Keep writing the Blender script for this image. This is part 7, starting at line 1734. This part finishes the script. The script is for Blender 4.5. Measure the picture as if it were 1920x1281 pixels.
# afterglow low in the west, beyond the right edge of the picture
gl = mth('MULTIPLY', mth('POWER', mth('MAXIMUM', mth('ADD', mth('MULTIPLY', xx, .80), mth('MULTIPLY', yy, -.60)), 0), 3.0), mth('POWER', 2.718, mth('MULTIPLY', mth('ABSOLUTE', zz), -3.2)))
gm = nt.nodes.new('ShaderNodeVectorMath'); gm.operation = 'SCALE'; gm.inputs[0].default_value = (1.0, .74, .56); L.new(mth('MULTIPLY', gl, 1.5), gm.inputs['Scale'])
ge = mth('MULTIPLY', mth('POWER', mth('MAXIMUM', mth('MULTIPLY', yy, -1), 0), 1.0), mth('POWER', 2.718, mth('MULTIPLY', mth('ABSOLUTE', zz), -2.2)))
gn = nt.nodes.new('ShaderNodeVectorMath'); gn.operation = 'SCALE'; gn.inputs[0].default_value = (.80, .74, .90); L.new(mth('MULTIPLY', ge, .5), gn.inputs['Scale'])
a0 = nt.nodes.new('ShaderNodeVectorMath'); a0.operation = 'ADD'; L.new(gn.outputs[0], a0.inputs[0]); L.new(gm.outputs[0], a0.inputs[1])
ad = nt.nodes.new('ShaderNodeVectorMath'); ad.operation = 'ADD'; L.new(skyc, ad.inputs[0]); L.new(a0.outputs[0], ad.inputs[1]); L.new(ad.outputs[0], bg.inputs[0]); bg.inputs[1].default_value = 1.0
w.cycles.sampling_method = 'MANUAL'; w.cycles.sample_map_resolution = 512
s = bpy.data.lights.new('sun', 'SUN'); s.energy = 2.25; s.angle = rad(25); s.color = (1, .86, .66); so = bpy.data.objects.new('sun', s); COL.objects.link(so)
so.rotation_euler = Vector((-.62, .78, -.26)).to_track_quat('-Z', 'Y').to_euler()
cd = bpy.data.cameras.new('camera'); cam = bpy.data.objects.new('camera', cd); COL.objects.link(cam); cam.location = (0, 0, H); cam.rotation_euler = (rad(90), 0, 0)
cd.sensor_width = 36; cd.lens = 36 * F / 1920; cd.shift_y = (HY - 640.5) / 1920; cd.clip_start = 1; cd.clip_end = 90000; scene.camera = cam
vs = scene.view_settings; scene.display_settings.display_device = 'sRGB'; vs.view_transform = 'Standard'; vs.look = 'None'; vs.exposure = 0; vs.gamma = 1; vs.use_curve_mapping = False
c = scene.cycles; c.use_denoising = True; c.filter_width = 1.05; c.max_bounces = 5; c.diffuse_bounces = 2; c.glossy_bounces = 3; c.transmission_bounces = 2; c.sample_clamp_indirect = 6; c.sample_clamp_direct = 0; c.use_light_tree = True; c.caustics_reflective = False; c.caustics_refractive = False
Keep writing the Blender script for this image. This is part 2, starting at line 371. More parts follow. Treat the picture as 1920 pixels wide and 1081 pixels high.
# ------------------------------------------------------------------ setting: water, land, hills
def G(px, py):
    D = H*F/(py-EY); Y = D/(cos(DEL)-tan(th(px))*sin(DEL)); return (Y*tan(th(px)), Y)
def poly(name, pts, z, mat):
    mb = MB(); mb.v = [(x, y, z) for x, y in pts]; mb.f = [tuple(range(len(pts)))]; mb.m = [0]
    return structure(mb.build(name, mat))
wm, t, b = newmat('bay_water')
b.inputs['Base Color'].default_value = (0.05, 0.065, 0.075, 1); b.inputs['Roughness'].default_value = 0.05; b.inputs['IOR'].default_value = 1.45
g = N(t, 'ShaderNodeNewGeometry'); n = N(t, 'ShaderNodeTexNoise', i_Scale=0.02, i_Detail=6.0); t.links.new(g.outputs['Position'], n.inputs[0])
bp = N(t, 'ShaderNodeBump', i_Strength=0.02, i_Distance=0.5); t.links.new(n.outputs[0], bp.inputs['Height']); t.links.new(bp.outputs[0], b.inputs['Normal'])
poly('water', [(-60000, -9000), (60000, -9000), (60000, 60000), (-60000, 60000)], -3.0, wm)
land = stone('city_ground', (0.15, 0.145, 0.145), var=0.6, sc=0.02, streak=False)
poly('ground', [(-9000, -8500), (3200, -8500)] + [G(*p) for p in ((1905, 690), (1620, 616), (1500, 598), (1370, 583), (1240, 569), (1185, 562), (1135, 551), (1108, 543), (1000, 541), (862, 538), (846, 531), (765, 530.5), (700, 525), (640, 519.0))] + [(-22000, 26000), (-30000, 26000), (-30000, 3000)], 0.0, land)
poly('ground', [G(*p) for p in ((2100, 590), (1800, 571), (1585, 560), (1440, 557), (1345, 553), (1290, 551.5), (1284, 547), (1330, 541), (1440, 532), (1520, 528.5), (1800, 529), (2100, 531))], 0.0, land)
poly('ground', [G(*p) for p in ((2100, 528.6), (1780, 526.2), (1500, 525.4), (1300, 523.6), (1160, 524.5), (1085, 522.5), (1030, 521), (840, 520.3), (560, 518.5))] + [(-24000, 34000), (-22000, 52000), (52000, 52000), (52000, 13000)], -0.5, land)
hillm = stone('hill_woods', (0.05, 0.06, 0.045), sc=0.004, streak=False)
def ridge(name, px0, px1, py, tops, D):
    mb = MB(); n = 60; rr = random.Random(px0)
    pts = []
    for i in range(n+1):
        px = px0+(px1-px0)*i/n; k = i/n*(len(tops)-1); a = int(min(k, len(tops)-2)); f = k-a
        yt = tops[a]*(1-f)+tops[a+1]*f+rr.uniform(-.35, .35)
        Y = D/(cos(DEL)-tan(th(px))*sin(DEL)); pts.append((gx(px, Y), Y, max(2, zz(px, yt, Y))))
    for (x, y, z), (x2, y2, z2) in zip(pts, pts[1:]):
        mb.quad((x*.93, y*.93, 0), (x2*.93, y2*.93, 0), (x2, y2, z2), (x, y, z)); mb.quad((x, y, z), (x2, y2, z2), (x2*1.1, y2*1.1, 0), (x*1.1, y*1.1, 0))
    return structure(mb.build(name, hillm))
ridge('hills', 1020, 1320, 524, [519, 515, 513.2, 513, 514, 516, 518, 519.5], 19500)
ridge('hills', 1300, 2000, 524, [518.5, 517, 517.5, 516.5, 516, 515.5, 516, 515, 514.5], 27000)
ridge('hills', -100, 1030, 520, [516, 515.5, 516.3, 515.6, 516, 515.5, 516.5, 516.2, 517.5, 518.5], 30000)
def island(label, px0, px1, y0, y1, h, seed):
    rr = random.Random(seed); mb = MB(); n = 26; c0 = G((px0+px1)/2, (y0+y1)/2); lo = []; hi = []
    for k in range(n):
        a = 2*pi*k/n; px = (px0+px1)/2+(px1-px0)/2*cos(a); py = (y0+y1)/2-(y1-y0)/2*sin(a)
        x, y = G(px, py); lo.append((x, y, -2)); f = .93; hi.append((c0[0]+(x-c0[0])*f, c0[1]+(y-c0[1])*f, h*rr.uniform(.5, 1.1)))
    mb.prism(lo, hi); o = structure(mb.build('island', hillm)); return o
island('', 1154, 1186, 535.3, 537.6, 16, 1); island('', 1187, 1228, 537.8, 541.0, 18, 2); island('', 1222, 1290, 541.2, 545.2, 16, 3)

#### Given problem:
Everything in the listing above should be restated exactly.

#### Response to the task:
Keep writing the Blender script for this image. This is part 7, starting at line 1734. This part finishes the script. The script is for Blender 4.5. Measure the picture as if it were 1920x1281 pixels.
# afterglow low in the west, beyond the right edge of the picture
gl = mth('MULTIPLY', mth('POWER', mth('MAXIMUM', mth('ADD', mth('MULTIPLY', xx, .80), mth('MULTIPLY', yy, -.60)), 0), 3.0), mth('POWER', 2.718, mth('MULTIPLY', mth('ABSOLUTE', zz), -3.2)))
gm = nt.nodes.new('ShaderNodeVectorMath'); gm.operation = 'SCALE'; gm.inputs[0].default_value = (1.0, .74, .56); L.new(mth('MULTIPLY', gl, 1.5), gm.inputs['Scale'])
ge = mth('MULTIPLY', mth('POWER', mth('MAXIMUM', mth('MULTIPLY', yy, -1), 0), 1.0), mth('POWER', 2.718, mth('MULTIPLY', mth('ABSOLUTE', zz), -2.2)))
gn = nt.nodes.new('ShaderNodeVectorMath'); gn.operation = 'SCALE'; gn.inputs[0].default_value = (.80, .74, .90); L.new(mth('MULTIPLY', ge, .5), gn.inputs['Scale'])
a0 = nt.nodes.new('ShaderNodeVectorMath'); a0.operation = 'ADD'; L.new(gn.outputs[0], a0.inputs[0]); L.new(gm.outputs[0], a0.inputs[1])
ad = nt.nodes.new('ShaderNodeVectorMath'); ad.operation = 'ADD'; L.new(skyc, ad.inputs[0]); L.new(a0.outputs[0], ad.inputs[1]); L.new(ad.outputs[0], bg.inputs[0]); bg.inputs[1].default_value = 1.0
w.cycles.sampling_method = 'MANUAL'; w.cycles.sample_map_resolution = 512
s = bpy.data.lights.new('sun', 'SUN'); s.energy = 2.25; s.angle = rad(25); s.color = (1, .86, .66); so = bpy.data.objects.new('sun', s); COL.objects.link(so)
so.rotation_euler = Vector((-.62, .78, -.26)).to_track_quat('-Z', 'Y').to_euler()
cd = bpy.data.cameras.new('camera'); cam = bpy.data.objects.new('camera', cd); COL.objects.link(cam); cam.location = (0, 0, H); cam.rotation_euler = (rad(90), 0, 0)
cd.sensor_width = 36; cd.lens = 36 * F / 1920; cd.shift_y = (HY - 640.5) / 1920; cd.clip_start = 1; cd.clip_end = 90000; scene.camera = cam
vs = scene.view_settings; scene.display_settings.display_device = 'sRGB'; vs.view_transform = 'Standard'; vs.look = 'None'; vs.exposure = 0; vs.gamma = 1; vs.use_curve_mapping = False
c = scene.cycles; c.use_denoising = True; c.filter_width = 1.05; c.max_bounces = 5; c.diffuse_bounces = 2; c.glossy_bounces = 3; c.transmission_bounces = 2; c.sample_clamp_indirect = 6; c.sample_clamp_direct = 0; c.use_light_tree = True; c.caustics_reflective = False; c.caustics_refractive = False
Keep writing the Blender script for this image. This is part 2, starting at line 371. More parts follow. Treat the picture as 1920 pixels wide and 1081 pixels high.
# ------------------------------------------------------------------ setting: water, land, hills
def G(px, py):
    D = H*F/(py-EY); Y = D/(cos(DEL)-tan(th(px))*sin(DEL)); return (Y*tan(th(px)), Y)
def poly(name, pts, z, mat):
    mb = MB(); mb.v = [(x, y, z) for x, y in pts]; mb.f = [tuple(range(len(pts)))]; mb.m = [0]
    return structure(mb.build(name, mat))
wm, t, b = newmat('bay_water')
b.inputs['Base Color'].default_value = (0.05, 0.065, 0.075, 1); b.inputs['Roughness'].default_value = 0.05; b.inputs['IOR'].default_value = 1.45
g = N(t, 'ShaderNodeNewGeometry'); n = N(t, 'ShaderNodeTexNoise', i_Scale=0.02, i_Detail=6.0); t.links.new(g.outputs['Position'], n.inputs[0])
bp = N(t, 'ShaderNodeBump', i_Strength=0.02, i_Distance=0.5); t.links.new(n.outputs[0], bp.inputs['Height']); t.links.new(bp.outputs[0], b.inputs['Normal'])
poly('water', [(-60000, -9000), (60000, -9000), (60000, 60000), (-60000, 60000)], -3.0, wm)
land = stone('city_ground', (0.15, 0.145, 0.145), var=0.6, sc=0.02, streak=False)
poly('ground', [(-9000, -8500), (3200, -8500)] + [G(*p) for p in ((1905, 690), (1620, 616), (1500, 598), (1370, 583), (1240, 569), (1185, 562), (1135, 551), (1108, 543), (1000, 541), (862, 538), (846, 531), (765, 530.5), (700, 525), (640, 519.0))] + [(-22000, 26000), (-30000, 26000), (-30000, 3000)], 0.0, land)
poly('ground', [G(*p) for p in ((2100, 590), (1800, 571), (1585, 560), (1440, 557), (1345, 553), (1290, 551.5), (1284, 547), (1330, 541), (1440, 532), (1520, 528.5), (1800, 529), (2100, 531))], 0.0, land)
poly('ground', [G(*p) for p in ((2100, 528.6), (1780, 526.2), (1500, 525.4), (1300, 523.6), (1160, 524.5), (1085, 522.5), (1030, 521), (840, 520.3), (560, 518.5))] + [(-24000, 34000), (-22000, 52000), (52000, 52000), (52000, 13000)], -0.5, land)
hillm = stone('hill_woods', (0.05, 0.06, 0.045), sc=0.004, streak=False)
def ridge(name, px0, px1, py, tops, D):
    mb = MB(); n = 60; rr = random.Random(px0)
    pts = []
    for i in range(n+1):
        px = px0+(px1-px0)*i/n; k = i/n*(len(tops)-1); a = int(min(k, len(tops)-2)); f = k-a
        yt = tops[a]*(1-f)+tops[a+1]*f+rr.uniform(-.35, .35)
        Y = D/(cos(DEL)-tan(th(px))*sin(DEL)); pts.append((gx(px, Y), Y, max(2, zz(px, yt, Y))))
    for (x, y, z), (x2, y2, z2) in zip(pts, pts[1:]):
        mb.quad((x*.93, y*.93, 0), (x2*.93, y2*.93, 0), (x2, y2, z2), (x, y, z)); mb.quad((x, y, z), (x2, y2, z2), (x2*1.1, y2*1.1, 0), (x*1.1, y*1.1, 0))
    return structure(mb.build(name, hillm))
ridge('hills', 1020, 1320, 524, [519, 515, 513.2, 513, 514, 516, 518, 519.5], 19500)
ridge('hills', 1300, 2000, 524, [518.5, 517, 517.5, 516.5, 516, 515.5, 516, 515, 514.5], 27000)
ridge('hills', -100, 1030, 520, [516, 515.5, 516.3, 515.6, 516, 515.5, 516.5, 516.2, 517.5, 518.5], 30000)
def island(label, px0, px1, y0, y1, h, seed):
    rr = random.Random(seed); mb = MB(); n = 26; c0 = G((px0+px1)/2, (y0+y1)/2); lo = []; hi = []
    for k in range(n):
        a = 2*pi*k/n; px = (px0+px1)/2+(px1-px0)/2*cos(a); py = (y0+y1)/2-(y1-y0)/2*sin(a)
        x, y = G(px, py); lo.append((x, y, -2)); f = .93; hi.append((c0[0]+(x-c0[0])*f, c0[1]+(y-c0[1])*f, h*rr.uniform(.5, 1.1)))
    mb.prism(lo, hi); o = structure(mb.build('island', hillm)); return o
island('', 1154, 1186, 535.3, 537.6, 16, 1); island('', 1187, 1228, 537.8, 541.0, 18, 2); island('', 1222, 1290, 541.2, 545.2, 16, 3)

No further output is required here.